Do you work on more than one book at a time?

 I try to work on one book at a time, but that is not always possible. I am often researching one book while writing another.

 Which of your books did you most enjoy writing?

I’m not sure that any one book was more enjoyable than another. For me the writing process is always the same. I am always solving problems with words, searching for the right sequence, the best word order. It all comes from the same place. Having said that, the imaginary process of writing Ibn al-Haytham: First Scientist was the was by far the most challenging and exciting.

 What are you working on now? When do you expect to start submitting it to publishers?

I am currently writing a book about free speech for Ericson Publishing, in a series entitled Ripped from the Headlines.
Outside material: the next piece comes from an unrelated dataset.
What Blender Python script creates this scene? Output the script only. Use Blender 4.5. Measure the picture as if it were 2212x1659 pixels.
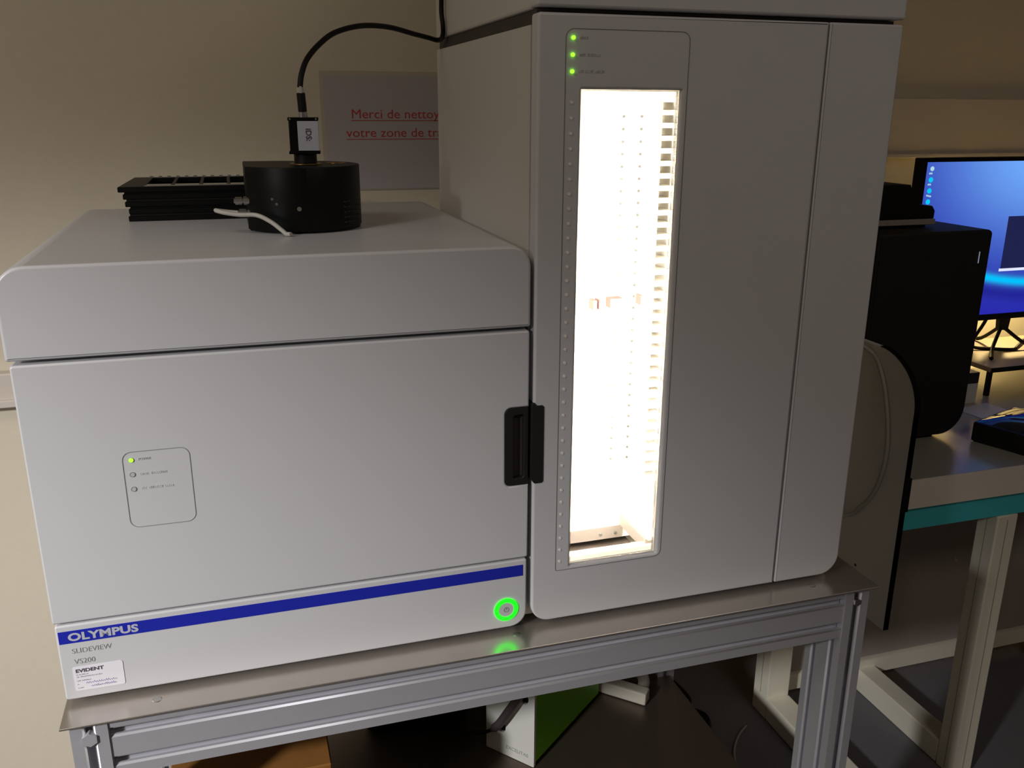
import bpy, bmesh, math, random
from mathutils import Vector, Matrix
random.seed(4)
sc = bpy.context.scene
for o in list(bpy.data.objects): bpy.data.objects.remove(o)
COL = sc.collection

# ------------------------------------------------------------------ camera
def make_camera():
    yaw, pitch, roll, F = 0.299754, 0.298530, -0.0042798, 1932.1
    cy, sy, cp, sp, cr, sr = math.cos(yaw), math.sin(yaw), math.cos(pitch), math.sin(pitch), math.cos(roll), math.sin(roll)
    f = Vector((sy*cp, cy*cp, -sp)); r = Vector((cy, -sy, 0)); d = f.cross(r)
    r2 = cr*r + sr*d; d2 = -sr*r + cr*d
    m = Matrix(((r2.x, -d2.x, -f.x, 0), (r2.y, -d2.y, -f.y, -1.0), (r2.z, -d2.z, -f.z, 1.45), (0, 0, 0, 1)))
    c = bpy.data.cameras.new('camera'); c.sensor_width = 36; c.lens = F/2212*36; c.clip_start = .02
    o = bpy.data.objects.new('camera', c); COL.objects.link(o); o.matrix_world = m
    sc.camera = o
make_camera()

# ------------------------------------------------------------------ light and exposure
sc.view_settings.view_transform = 'Standard'
sc.view_settings.look = 'None'
sc.view_settings.gamma = 1
sc.view_settings.use_curve_mapping = False
sc.view_settings.exposure = 0.0
w = bpy.data.worlds.new('world'); sc.world = w; w.use_nodes = True
w.node_tree.nodes['Background'].inputs[0].default_value = (1.0, .93, .8, 1)
w.node_tree.nodes['Background'].inputs[1].default_value = 0.02

def lamp(name, kind, loc, energy, color, target=None, **kw):
    l = bpy.data.lights.new(name, kind); l.energy = energy; l.color = color
    for k, v in kw.items(): setattr(l, k, v)
    o = bpy.data.objects.new(name, l); COL.objects.link(o); o.location = loc
    if target is not None:
        o.rotation_euler = (Vector(target)-Vector(loc)).to_track_quat('-Z', 'Y').to_euler()
    return o
# shaded lamp high on the left of the room, its beam falling on the lower left of the machine
SP = Vector((-2.09, -1.71, 2.10))
lamp('left_room_lamp', 'SPOT', SP, 360, (1, .98, .98), (-.30, .22, .32), spot_size=math.radians(46), spot_blend=1.0, shadow_soft_size=.10)
# added area fills, unseen: ambient for left wall and tower side, then the desk
lamp('ambient_fill', 'AREA', (-1.15, -.7, 2.5), 8.0, (1, .88, .76), (-1.1, -.2, 0), shape='RECTANGLE', size=1.0, size_y=.5)
lamp('ambient_fill', 'AREA', (1.3, -1.7, 2.5), 6.0, (1, .88, .80), (1.3, -1.2, 0), shape='RECTANGLE', size=1.0, size_y=.5)
# warm lamp on the desk behind the monitor
lamp('desk_lamp_light', 'SPOT', (2.16, 1.03, 1.16), 22, (1, .74, .34), (2.14, 1.10, .76), spot_size=math.radians(158), spot_blend=.7, shadow_soft_size=.03)

# ------------------------------------------------------------------ materials
def mat(name, col, rough=.5, metal=0, emit=None, estr=1, noise=0, nscale=200, bump=0, spec=.5, coat=0, aniso=0):
    m = bpy.data.materials.new(name); m.use_nodes = True; nt = m.node_tree; b = nt.nodes['Principled BSDF']
    b.inputs['Base Color'].default_value = (*col, 1); b.inputs['Roughness'].default_value = rough
    b.inputs['Metallic'].default_value = metal; b.inputs['Specular IOR Level'].default_value = spec
    b.inputs['Coat Weight'].default_value = coat; b.inputs['Anisotropic'].default_value = aniso
    if emit: b.inputs['Emission Color'].default_value = (*emit, 1); b.inputs['Emission Strength'].default_value = estr
    if noise or bump:
        tc = nt.nodes.new('ShaderNodeTexCoord'); n = nt.nodes.new('ShaderNodeTexNoise'); n.inputs['Scale'].default_value = nscale
        n.inputs['Detail'].default_value = 4
        nt.links.new(tc.outputs['Object'], n.inputs['Vector'])
        if noise:
            mr = nt.nodes.new('ShaderNodeMapRange'); mr.inputs[3].default_value = 1-noise; mr.inputs[4].default_value = 1+noise
            nt.links.new(n.outputs['Fac'], mr.inputs[0])
            mx = nt.nodes.new('ShaderNodeVectorMath'); mx.operation = 'SCALE'; mx.inputs[0].default_value = col
            nt.links.new(mr.outputs[0], mx.inputs['Scale']); nt.links.new(mx.outputs[0], b.inputs['Base Color'])
        if bump:
            bp = nt.nodes.new('ShaderNodeBump'); bp.inputs['Strength'].default_value = bump; bp.inputs['Distance'].default_value = .001
            nt.links.new(n.outputs['Fac'], bp.inputs['Height']); nt.links.new(bp.outputs[0], b.inputs['Normal'])
    return m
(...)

It is my fifth book about free speech. I should turn that in this month. I am also researching a biography of Emily Dickinson for Morgan Reynolds. I hope to have it done by the end of the year.

 What do you most want the students to get out of your school visits?

To know that the market for writing is huge. Every newspaper, magazine, website, television program, movie, book, and advertising piece was written by someone.

Has anyone ever written you a fan letter that you’d like to share?

They always ask if there is something more that I know, other than what I put in the book. The answer is no. I don’t hold anything back. Everything I know is in the book.

 Is there anything about yourself that you’d like to share - hobbies, where you were born, special talents other than writing/illustrating,

I play golf and I enjoy watching thoroughbred horseracing. My favorite racehorse was Alphabet Soup, winner of the 1996 Breeder’s Cup Classic. My kids picked him out one day at Del Mar, and we followed him for two years afterward.